Scooter, inovasyon mudur?

D. Ferhat DEMİR İNOVASYON DELİSİ

Sorunun doğrudan yanıtı mis gibi inovasyondur. Fakat bu vaka üzerinden konuyu biraz boyutlandırmamız gerekiyor. Benim temel inovasyon eğitimlerimde en sık verdiğim örneklerinden birisi, scooter. Bir icada ya da ürüne inovasyon diyebilmemiz için üç ana şart var: müşteri tarafından istenir (desirability), teknik olarak yapılabilir (feasibility) ve iş kurmaya değer yani uygulanabilir (viability) olması gerekiyor. Scooter’ların yarattığı sorunları bazı tasarım çözümleri ile ortadan kaldırabiliriz. Mesela, katlanabilir ve modüler modeller geliştirilebilir. Yapılan araştırmalar sonucunda bunun müşteri tarafından istendiğini (desirable) ve pazarın yeterince büyük yani bir organizasyon kurmaya değer olduğunu (viable) bulduğumuzu varsayalım ama henüz malzeme ve üretim teknolojisi modüler scooter imalatına el vermiyor olabilir ya da üretim teknikleri çok pahalıdır. Dolayısı ile “feasible” olmadığı için bu fikir hayata geçemez ve inovasyonu başaramayız. Aynı durum diğer şartlar içinde geçerlidir. Mesela, ürün teknik olarak mümkündür ama müşterinin böyle bir ürüne ihtiyacı yoktur ya da pazar henüz çok küçüktür.
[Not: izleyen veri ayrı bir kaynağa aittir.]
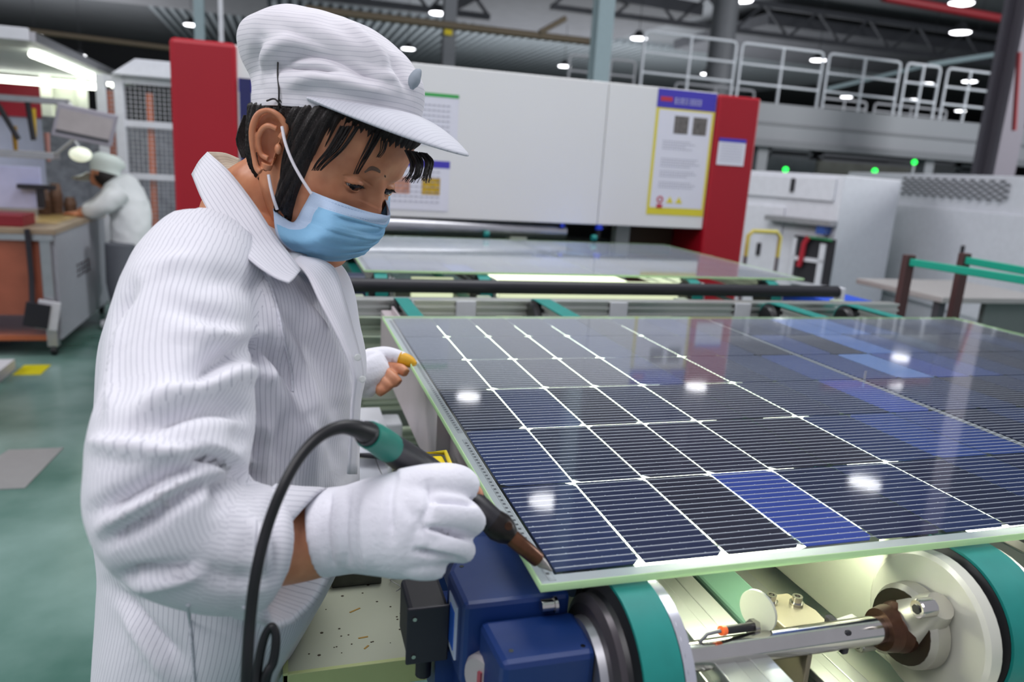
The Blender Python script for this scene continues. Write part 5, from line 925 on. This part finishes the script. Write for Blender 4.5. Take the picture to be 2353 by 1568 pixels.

Scooter vakası üzerinden benim asıl bahsetmek istediğim konu; inovasyonun duygusal ve sosyal boyutları. Genel olarak teknik kökenli insanlar, özellikle mühendisler ve Ar-Ge’ciler maalesef inovasyonlara sadece fonksiyonel boyutlardan yaklaşıyor. Örneğin scooter’ın daha az elektrik tüketmesi ya da baterilerin daha uzun ömürlü olması veya daha hafif ve ergonomik olması. İnovasyonun bu boyutuna fonksiyonel ihtiyaç diyoruz. Fonksiyonel ihtiyaçlar elbette önemli ama bazen inovasyon, sosyal ve duygusal ihtiyaçlardan doğar ya da onlardan dolayı pazarda başarılı olur. Pek çok genç arkadaşımız scooter’a eğlenmek için biniyor. Yani giderdikleri ihtiyaç ulaşım değil eğlence. Eğlence işin duygusal boyutudur. Bu arkadaşlarımız genelde iki kişi biniyor. Yani eğlenirken aynı zamanda arkadaşı ile sosyalleşiyor. Sosyal bir ihtiyaç gideriliyor. Bunu görebilen bir startup fonksiyonel özellikleri minimumda tutarak ürünün duygusal ve sosyal boyutlarına odaklanabilir. Eğer duygusal ihtiyaçlar için bu araçları kullanan/kullanacak büyük bir potansiyel pazar varsa (araştırılıp verilerle valide edilmesi gerekiyor) harika bir inovasyon fırsatının eşiğinde olabiliriz. Öyle bir durumda daha eğlenceli araçlar geliştirilebiliriz. Farklı renk seçenekleri sunulabilir örnek olarak. Telefonunuzu bağlayabileceğiniz ve müzik dinleyebileceğiniz bluetooth entegre edilebilir. İki kişinin konforlu şekilde eğlenmesini sağlayacak modeller tasarlanabilir. Bu köşede bu fikri olgunlaştırmamız gerekmiyor ama meramımız anlaşılmıştır ümit ediyorum. Sadece fonksiyonel ihtiyaçlara odaklanmak yerine hiç karşılanmamış veya yetersiz karşılanmış sosyal ve duygusal boyutlara da bakmak gerekir yüksek etkili inovasyonlara imza atmak için.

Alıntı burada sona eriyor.